Notably, the IRA also expands theEnergy Efficient Home Improvement credit through 2032. The Energy Efficient Home Improvement credit allows households to deduct from their taxes up to 30 percent of the cost of upgrades to their homes, including installing heat pumps, insulation and, importantly, upgrading their breaker boxes to accommodate additional electric load. The tax credit amount is mostly limited to 30% of the project cost, and increases the previous lifetime cap of $500 to an annual cap of either $1,200 to $2,000 depending on the efficiency improvements. This means homeowners will be able to claim credit for more projects, especially if they are spread out over multiple years.
IRA also introduces many rebates in the form of partial or full refund of the cost of high efficiency equipment or upgrades. Various programs are available for all income levels although there are additional incentives available for low and moderate income households. For example, rebates are up to 50% of the cost for households with income of 80–150% of the Area Median Income (AMI), and up to 100% of cost for those under 80% of AMI. There are maximum incentives for each type of equipment as well as a $14,000 per household cap.
Investing in home energy improvements can translate into an estimated $1800 of annual savings, as calculated by Rewiring America, for customers who install a modern electric heat pump to replace their furnace, a heat pump for water heating, an electric vehicle and solar.
Thus, if you are a customer who wants to benefit from these savings and build the future grid, this might be your decade to transition fully to smart and efficient home technologies and, if you haven’t done so already, build your solar and storage powered resiliency. If you’re wondering what credits and rebates you qualify for, we recommend using the calculator developed by EcoWatch here. If you’re interested in adding solar, battery storage or EV charging perhaps we can help you! Please don’t hesitate to reach out to Swell representatives here.

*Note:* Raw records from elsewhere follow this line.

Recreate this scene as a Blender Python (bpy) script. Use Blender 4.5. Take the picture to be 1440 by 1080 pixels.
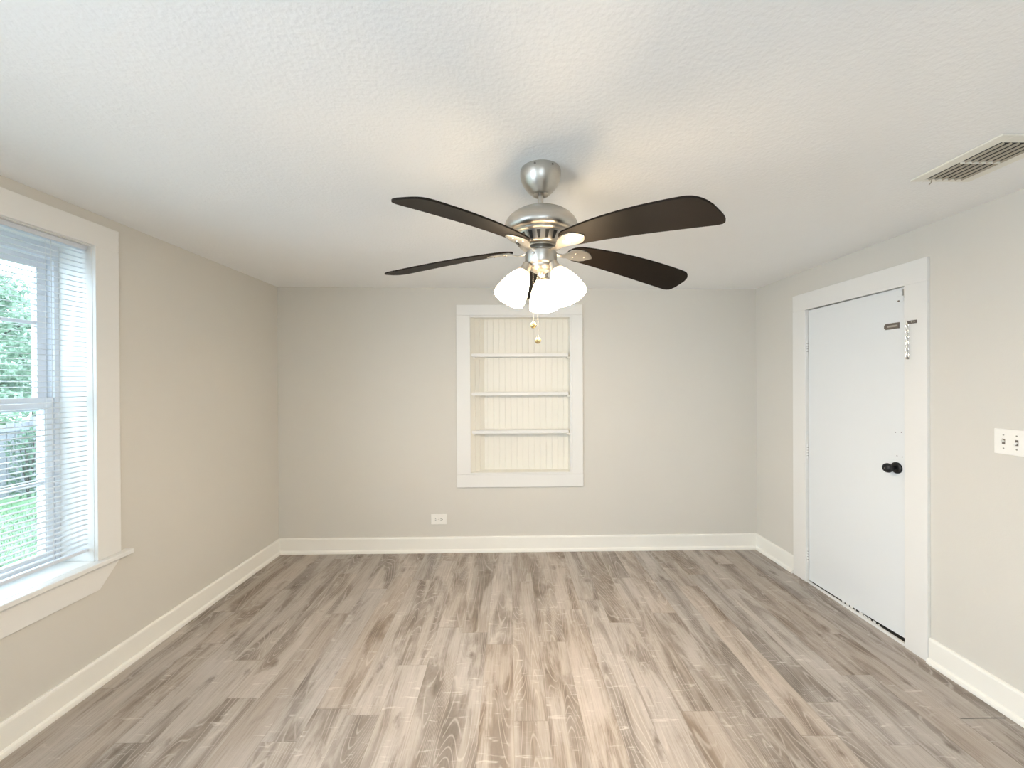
import bpy, bmesh, math, random
from mathutils import Vector, Matrix, Euler
import numpy as np

# ------------------------------------------------------------------ clear
for o in list(bpy.data.objects):
    bpy.data.objects.remove(o)
S = bpy.context.scene
COL = S.collection
R_ = math.radians

# ------------------------------------------------------------------ camera
F_PX = 550.0
yaw, pitch, roll = 0.00651, -0.00285, -0.00506
cy_, sy_ = math.cos(yaw), math.sin(yaw); cp_, sp_ = math.cos(pitch), math.sin(pitch)
fwd = Vector((sy_ * cp_, cy_ * cp_, sp_)); rgt = Vector((cy_, -sy_, 0)); up = rgt.cross(fwd)
r2 = rgt * math.cos(roll) + up * math.sin(roll); u2 = up * math.cos(roll) - rgt * math.sin(roll)
cam_d = bpy.data.cameras.new('camera'); cam = bpy.data.objects.new('camera', cam_d); COL.objects.link(cam)
M = Matrix((r2, u2, -fwd)).transposed().to_4x4(); M.translation = (0, 0, 1.5)
cam.matrix_world = M
cam_d.sensor_fit = 'HORIZONTAL'; cam_d.sensor_width = 36.0; cam_d.lens = 36.0 * F_PX / 1440.0
cam_d.clip_start = 0.02; cam_d.clip_end = 200
S.camera = cam

# ------------------------------------------------------------------ exposure, world
S.view_settings.view_transform = 'Standard'; S.view_settings.look = 'None'
S.view_settings.exposure = 0.1; S.view_settings.gamma = 1.0; S.view_settings.use_curve_mapping = False
S.cycles.use_denoising = True
S.cycles.max_bounces = 12; S.cycles.diffuse_bounces = 8; S.cycles.transparent_max_bounces = 24
S.cycles.sample_clamp_indirect = 8.0
SKY = 10.0
w = bpy.data.worlds.new('overcast_sky'); S.world = w; w.use_nodes = True
wb = w.node_tree.nodes['Background']; wb.inputs[0].default_value = (0.69, 0.84, 1.0, 1); wb.inputs[1].default_value = SKY
LAMP_W = 41.0            # watts of each bulb of the fan
LAMP_COL = (1.0, 0.83, 0.64)
SHADE_EMIT = 23.0

FR = {'L': (Vector((-2.0878, 0, 0)), R_(89.334)),
      'R': (Vector((2.2559, 0, 0)), R_(-89.467)),
      'B': (Vector((0, 3.4882, 0)), R_(0.472)),
      'F': (Vector((0, -1.7, 0)), R_(180.0)),
      'W': (Vector((0, 0, 0)), 0.0)}

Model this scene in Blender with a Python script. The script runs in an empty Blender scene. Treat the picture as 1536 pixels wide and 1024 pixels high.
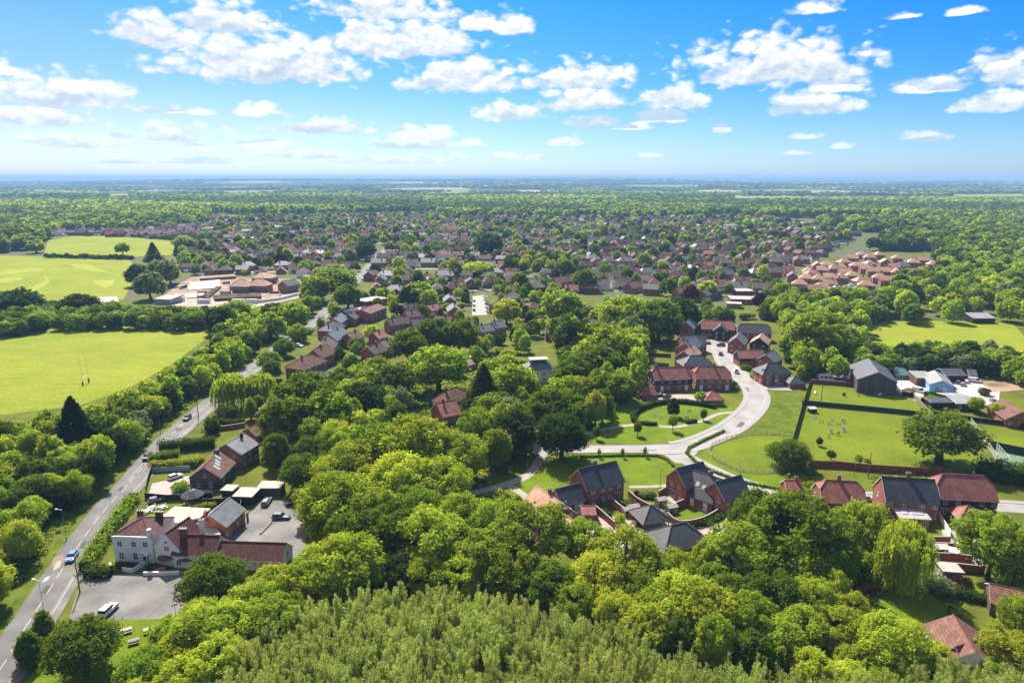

*Domestic Content Requirements require steel and iron that are not part of a manufactured product to be 100% produced in the US and in addition, the following percentages of the total cost of the manufactured products shall be produced in the US. - For projects that begin construction before 2025, 40%; For projects that begin construction in 2025, 45%; For projects that begin construction in 2026, 50%; For projects that begin construction after 2026, 55%.
**Energy Community are brownfield sites; a metropolitical statistical area or non-metropolitan statistical area which has or at any point during the period after December 31st 1999, had, 0.17% or greater direct employment or 35% or greater local tax revenues related to the extraction, processing, transport, or storage of coal, oil or natural gas (as determined by the Secretary); a census tract after December 31st 1999 where a coal mine has closed or after December 31st 2009 a coal fired electric generating unit has been retired, or an adjoining census tract.
***Low Income communities are defined by 26 U.S.C.§ 45D(e) or on Indian land. Low- income residential building project are those projects participating in certain federal housing assistance programs, while low-income economic benefit projects are those where at least 50 percent of the financial benefits of the electricity produced must be provided to households with income either (a) less than 200 percent of the poverty line, or (b) less than 80 percent of area median gross income.